Of the 944 subsidized housing units east of Interstate 35, 844 are under contracts that will expire by December 2011. That could make them prime targets for permanent supportive housing, Witte said. The city has a goal to add 350 supportive housing units by 2014. This is often done by integrating 20 or so units into an existing city-subsidized project.

 

“What I’m talking about is not a ban on putting PSH housing in Section 8 altogether,” Witte said. “It’s putting a moratorium on them for now. It’s not clear to me exactly what our strategy is for PSH. I think it really behooves us to declare a moratorium until we have a handle on the issue.”

 

Rudy Williams of the Blackshear Neighborhood Association had reservations, however, and expressed his concern about assumptions being made by the neighborhoods council about the city’s strategy: that it would cluster PSH east of Interstate 35, that it would reinforce the city’s past “segregationist” policy to put certain populations east of Interstate 35, and that such clustering already occurs in Section 8 housing.

 

“We’re making an assumption that the city is going to cluster all the PSH. I don’t know if that assumption is correct or incorrect,” Williams said. “I don’t know if you have any information from the city, but we’re really making an accusation that they’re going to be putting all the PSH over on the East Side, to the detriment of not only those living there but also people in PSH. I think that is a large assumption, and I don’t think this resolution fits what we know.”

 

The council’s resolution mirrors concerns East Austin neighborhoods expressed about the Marshall Apartments, which will soon have 20 city-backed permanent supportive housing units incorporated into the overall project. Protesting residents said it was ridiculous to have recovering addicts only blocks away from what some consider to be the epicenter of the city’s drug dealing.

 

According to the resolution, Witte and her neighbors feel a growing urgency because of a potential move by the city to adopt a hotel/beverage tax to create additional funding for PSH projects.

 

The PSH resolution passed by a vote of 16-5, with seven neighborhoods abstaining.

 

The group also began to lay the groundwork to pass a resolution next month on the Austin Independent School District’s ongoing discussion to potentially close neighborhood schools. An early draft of the resolution, distributed at last week’s meeting, called for other cuts before closures, the consideration of academic achievement and other factors before closing a campus, and a promise by AISD to make the closure of any school temporary.

 

District Superintendent Meria Carstarphen has asked local PTAs and school groups to come up with suggestions that could help keep AISD schools open.

 

Scott Swearingen of the Blackshear/Prospect Hills Neighborhood Association addressed the member neighborhoods of the ANC and presented several suggestions:

 

– Take a serious look at property tax appraisals by the Travis Central Appraisal District.
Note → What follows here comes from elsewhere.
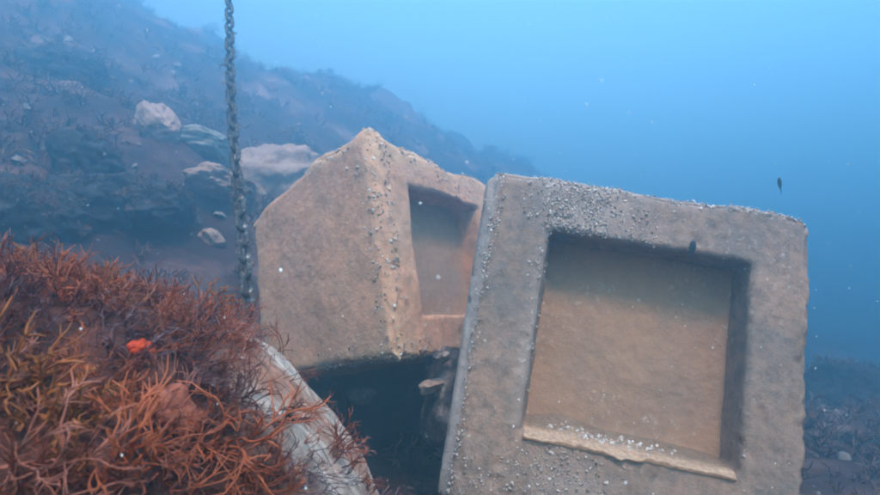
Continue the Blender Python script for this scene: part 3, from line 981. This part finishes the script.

Some have accused TCAD of under-appraising commercial properties, which means they don’t pay their fair share of taxes.

 

– Lobby the legislature for a more effective fund for schools across the state. “Robbing our school system to pay for schools in other districts is not a viable funding system for Texas or AISD,” according to the material Swearingen provided to the group.

 

– Consider out-of-the-box policies that might bring younger families to the city’s central core, such as tax breaks to incentivize central city home ownership or encouraging the school district to contract with the city to operate the central core schools that AISD considers underutilized.

 

“We’re looking for ideas we might usefully adopt as city policy to either draw people into neighborhoods so we get more families into our neighborhood schools or find some kind of funding mechanism that could help in some way to financially support the core city schools for the next five to 10 years, until the next wave of children up in the neighborhood,” Swearingen said.